قَالَ رَسُولُ اللهِ صَلَّى اللهُ عَلَيْهِ وَسَلَّمَ لَا نِكَاحَ إِلَّا بِوَلِيٍّ. (رواه الترمذى)
Rasulullah shallallahu ‘alaihi wa sallam bersabda: “Tidak sah suatu pernikahan, kecuali dengan wali”. (HR. At-Tirmidzi).

Dan ketahuilah pula bahwa yang berhak menikahkan seorang wanita adalah ayah kandung dari wanita tersebut. Siapapun tidak pernah punya hak untuk melakukan akad yang bukan berada di dalam wewenangnya. Kalaupun dilakukan juga, maka pernikahan itu menjadi tidak sah. Tidak sah artinya jika pasangan tersebut nekad menikah juga bahkan melakukan kegiatan pribadi suami-istri, maka keduanya dihukumi telah melakukan perbuatan zina.
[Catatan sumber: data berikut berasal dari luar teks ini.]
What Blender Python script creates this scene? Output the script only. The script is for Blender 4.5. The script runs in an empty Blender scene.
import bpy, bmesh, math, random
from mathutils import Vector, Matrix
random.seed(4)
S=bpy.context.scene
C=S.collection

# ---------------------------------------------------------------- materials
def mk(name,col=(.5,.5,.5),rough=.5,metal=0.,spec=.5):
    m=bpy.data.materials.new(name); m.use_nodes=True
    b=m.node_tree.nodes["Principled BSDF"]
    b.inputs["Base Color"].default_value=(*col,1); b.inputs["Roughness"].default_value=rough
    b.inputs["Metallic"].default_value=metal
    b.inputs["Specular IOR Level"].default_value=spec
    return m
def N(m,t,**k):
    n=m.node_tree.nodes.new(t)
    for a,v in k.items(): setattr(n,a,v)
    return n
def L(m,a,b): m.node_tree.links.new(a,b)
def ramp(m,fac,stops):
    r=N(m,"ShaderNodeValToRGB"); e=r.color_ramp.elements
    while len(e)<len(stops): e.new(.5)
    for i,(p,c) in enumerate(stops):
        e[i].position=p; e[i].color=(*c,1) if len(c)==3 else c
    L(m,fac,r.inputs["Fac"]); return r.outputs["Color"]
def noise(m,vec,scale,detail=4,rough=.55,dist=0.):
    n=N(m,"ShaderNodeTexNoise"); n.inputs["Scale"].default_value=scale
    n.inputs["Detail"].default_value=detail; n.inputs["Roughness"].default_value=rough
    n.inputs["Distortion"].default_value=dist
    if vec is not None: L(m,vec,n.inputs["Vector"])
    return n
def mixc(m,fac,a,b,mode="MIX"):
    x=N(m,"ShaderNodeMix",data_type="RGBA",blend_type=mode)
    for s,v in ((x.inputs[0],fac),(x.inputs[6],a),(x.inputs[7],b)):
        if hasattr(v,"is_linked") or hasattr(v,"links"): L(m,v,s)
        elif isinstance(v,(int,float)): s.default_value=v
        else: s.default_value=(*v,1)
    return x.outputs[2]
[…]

Sehingga siapapun (termasuk kakak kandung laki-lakinya) yang mengangkat diri menjadi wali tanpa adanya izin dari ayah kandung lalu menikahkannya, maka dia akan masuk neraka karena telah menghalalkan perzinaan yang secara nyata dilarang oleh agama.

Dari Aisyah radhiallahu anha bahwa Rasulullah shallallahu ‘alaihi wasallam bersabda:

أَيُّمَا امْرَأَةٍ نَكَحَتْ بِغَيْرِ إِذْنِ وَلِيِّهَا فَنِكَاحُهَا بَاطِلٌ فَنِكَاحُهَا بَاطِلٌ فَنِكَاحُهَا بَاطِلٌ
“Wanita manapun yang menikah tanpa seizin walinya maka nikahnya adalah batal, nikahnya adalah batal, nikahnya adalah batal. (HR. Ahmad, Abu Daud, Tirmidzi, dan yang lainnya).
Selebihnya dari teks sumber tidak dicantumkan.